Take energy into public ownership

Submitted by AWL on 18 January, 2022 - 4:34 Author: Mohan Sen
Pylons

In two months the number of UK households living in “fuel stress” — spending at least 10% of our budget on energy bills — is likely to treble. Yet Keir Starmer’s Labour leadership insists the energy industry that created this mess should carry on as before.

The broadly right-wing Labour, but serious and thoughtful, Resolution Foundation think tank says that when the cap on bills rises in April the proportion of “stressed” households will leap to 27%. (That assumes an increase of around 50%, to something like £2,000 a year. Energy regulator Ofgem will announce the new cap on 7 February.)

Labour has focused heavily on temporarily removing VAT on bills — which would make a pretty small difference and benefit those with the biggest bills, likely to be better off, the most.

The Resolution Foundation is right that part of the answer must be increasing benefits, i.e. the opposite of what the Tories have been doing. It could have added: and wages. The energy crisis should be a wake up call to the labour movement to start fighting seriously for decent pay rises for all.
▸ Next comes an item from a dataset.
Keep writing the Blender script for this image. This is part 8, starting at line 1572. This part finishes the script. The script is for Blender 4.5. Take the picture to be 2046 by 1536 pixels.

But to prevent similar crises in future and transform the system, we need to change the whole way the energy industry works — and that means changing its ownership.

On 17 January Starmer reiterated, on LBC radio, that he’s “not in favour of nationalisation”. He also said that in September, on the same day Labour conference voted overwhelmingly to say that the imperative of planning carbon-emission cuts demands “public ownership of energy including energy companies, creating an integrated, democratic system”.

Energy companies have seen their profits fall. Some 30 operating in the UK have gone bust this year. But that comes after years of most companies making big profits — at the expense of people’s household budgets and investment in urgent tasks like tackling carbon emissions.

Public ownership would allow surpluses to go into reducing bills and investing to improve the system — and publicly subsidy when and where necessary to prevent crises.

Labour says it wants investments in renewables (and nuclear) and measures like insulation. It wants a windfall tax on North Sea oil and gas producers, who are benefiting from high prices. That’s fine, and more generally we need taxation of the rich and big business — something Labour avoids.

But as in social care, childcare and many other sectors, the discussion is about public handouts to profit-making private companies. In energy and elsewhere, we need to shift it towards public ownership, and democratic control.

The labour movement should fight for Labour conference’s policy to be put into practice: for full public ownership of energy, alongside urgent measures to defend incomes and household budgets in this crisis.